* **WHAT IS BEING ASKED**
Write the material out again, line by line, exactly as it is.

* **DATA SEGMENT**
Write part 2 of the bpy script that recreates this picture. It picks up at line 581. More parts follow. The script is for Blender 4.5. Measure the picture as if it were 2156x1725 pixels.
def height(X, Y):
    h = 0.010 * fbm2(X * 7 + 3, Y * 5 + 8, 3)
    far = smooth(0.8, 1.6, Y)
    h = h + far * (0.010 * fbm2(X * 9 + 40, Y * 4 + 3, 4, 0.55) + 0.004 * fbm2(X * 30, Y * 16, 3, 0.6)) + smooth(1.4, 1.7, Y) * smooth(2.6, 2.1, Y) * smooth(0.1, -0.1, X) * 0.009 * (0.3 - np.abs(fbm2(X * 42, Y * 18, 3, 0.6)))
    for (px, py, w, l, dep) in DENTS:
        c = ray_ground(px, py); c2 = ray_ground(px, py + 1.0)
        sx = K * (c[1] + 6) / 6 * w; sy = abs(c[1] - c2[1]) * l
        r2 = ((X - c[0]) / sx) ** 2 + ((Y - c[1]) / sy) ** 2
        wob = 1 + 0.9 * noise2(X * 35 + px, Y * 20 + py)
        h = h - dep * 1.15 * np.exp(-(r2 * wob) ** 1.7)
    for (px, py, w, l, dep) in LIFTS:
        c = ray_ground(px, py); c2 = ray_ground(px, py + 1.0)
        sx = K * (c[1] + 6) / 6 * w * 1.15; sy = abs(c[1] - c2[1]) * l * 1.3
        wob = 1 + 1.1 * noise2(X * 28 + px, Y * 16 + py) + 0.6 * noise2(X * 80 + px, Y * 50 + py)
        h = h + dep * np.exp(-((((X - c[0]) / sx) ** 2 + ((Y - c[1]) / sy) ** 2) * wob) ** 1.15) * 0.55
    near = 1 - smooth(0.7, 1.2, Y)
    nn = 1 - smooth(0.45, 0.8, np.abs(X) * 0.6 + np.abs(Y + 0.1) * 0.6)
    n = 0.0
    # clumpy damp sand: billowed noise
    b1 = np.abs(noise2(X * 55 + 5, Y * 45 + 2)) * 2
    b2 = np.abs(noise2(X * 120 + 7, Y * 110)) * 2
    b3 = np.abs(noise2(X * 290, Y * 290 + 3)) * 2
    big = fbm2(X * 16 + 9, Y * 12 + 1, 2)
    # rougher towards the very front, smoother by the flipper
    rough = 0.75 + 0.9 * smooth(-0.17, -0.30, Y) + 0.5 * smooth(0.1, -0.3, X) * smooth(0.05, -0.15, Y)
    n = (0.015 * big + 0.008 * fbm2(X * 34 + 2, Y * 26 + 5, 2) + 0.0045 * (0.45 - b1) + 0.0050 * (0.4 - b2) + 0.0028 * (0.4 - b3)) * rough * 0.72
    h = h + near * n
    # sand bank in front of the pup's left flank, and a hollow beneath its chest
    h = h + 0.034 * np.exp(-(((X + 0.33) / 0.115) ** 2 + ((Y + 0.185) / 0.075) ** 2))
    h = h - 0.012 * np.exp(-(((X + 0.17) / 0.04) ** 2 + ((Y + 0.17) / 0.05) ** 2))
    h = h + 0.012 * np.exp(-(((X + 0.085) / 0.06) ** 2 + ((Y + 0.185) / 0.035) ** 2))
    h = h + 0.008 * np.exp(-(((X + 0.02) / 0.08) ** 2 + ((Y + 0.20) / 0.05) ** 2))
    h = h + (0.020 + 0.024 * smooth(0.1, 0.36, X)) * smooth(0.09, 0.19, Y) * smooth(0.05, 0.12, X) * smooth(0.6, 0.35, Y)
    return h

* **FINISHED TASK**
Write part 2 of the bpy script that recreates this picture. It picks up at line 581. More parts follow. The script is for Blender 4.5. Measure the picture as if it were 2156x1725 pixels.
def height(X, Y):
    h = 0.010 * fbm2(X * 7 + 3, Y * 5 + 8, 3)
    far = smooth(0.8, 1.6, Y)
    h = h + far * (0.010 * fbm2(X * 9 + 40, Y * 4 + 3, 4, 0.55) + 0.004 * fbm2(X * 30, Y * 16, 3, 0.6)) + smooth(1.4, 1.7, Y) * smooth(2.6, 2.1, Y) * smooth(0.1, -0.1, X) * 0.009 * (0.3 - np.abs(fbm2(X * 42, Y * 18, 3, 0.6)))
    for (px, py, w, l, dep) in DENTS:
        c = ray_ground(px, py); c2 = ray_ground(px, py + 1.0)
        sx = K * (c[1] + 6) / 6 * w; sy = abs(c[1] - c2[1]) * l
        r2 = ((X - c[0]) / sx) ** 2 + ((Y - c[1]) / sy) ** 2
        wob = 1 + 0.9 * noise2(X * 35 + px, Y * 20 + py)
        h = h - dep * 1.15 * np.exp(-(r2 * wob) ** 1.7)
    for (px, py, w, l, dep) in LIFTS:
        c = ray_ground(px, py); c2 = ray_ground(px, py + 1.0)
        sx = K * (c[1] + 6) / 6 * w * 1.15; sy = abs(c[1] - c2[1]) * l * 1.3
        wob = 1 + 1.1 * noise2(X * 28 + px, Y * 16 + py) + 0.6 * noise2(X * 80 + px, Y * 50 + py)
        h = h + dep * np.exp(-((((X - c[0]) / sx) ** 2 + ((Y - c[1]) / sy) ** 2) * wob) ** 1.15) * 0.55
    near = 1 - smooth(0.7, 1.2, Y)
    nn = 1 - smooth(0.45, 0.8, np.abs(X) * 0.6 + np.abs(Y + 0.1) * 0.6)
    n = 0.0
    # clumpy damp sand: billowed noise
    b1 = np.abs(noise2(X * 55 + 5, Y * 45 + 2)) * 2
    b2 = np.abs(noise2(X * 120 + 7, Y * 110)) * 2
    b3 = np.abs(noise2(X * 290, Y * 290 + 3)) * 2
    big = fbm2(X * 16 + 9, Y * 12 + 1, 2)
    # rougher towards the very front, smoother by the flipper
    rough = 0.75 + 0.9 * smooth(-0.17, -0.30, Y) + 0.5 * smooth(0.1, -0.3, X) * smooth(0.05, -0.15, Y)
    n = (0.015 * big + 0.008 * fbm2(X * 34 + 2, Y * 26 + 5, 2) + 0.0045 * (0.45 - b1) + 0.0050 * (0.4 - b2) + 0.0028 * (0.4 - b3)) * rough * 0.72
    h = h + near * n
    # sand bank in front of the pup's left flank, and a hollow beneath its chest
    h = h + 0.034 * np.exp(-(((X + 0.33) / 0.115) ** 2 + ((Y + 0.185) / 0.075) ** 2))
    h = h - 0.012 * np.exp(-(((X + 0.17) / 0.04) ** 2 + ((Y + 0.17) / 0.05) ** 2))
    h = h + 0.012 * np.exp(-(((X + 0.085) / 0.06) ** 2 + ((Y + 0.185) / 0.035) ** 2))
    h = h + 0.008 * np.exp(-(((X + 0.02) / 0.08) ** 2 + ((Y + 0.20) / 0.05) ** 2))
    h = h + (0.020 + 0.024 * smooth(0.1, 0.36, X)) * smooth(0.09, 0.19, Y) * smooth(0.05, 0.12, X) * smooth(0.6, 0.35, Y)
    return h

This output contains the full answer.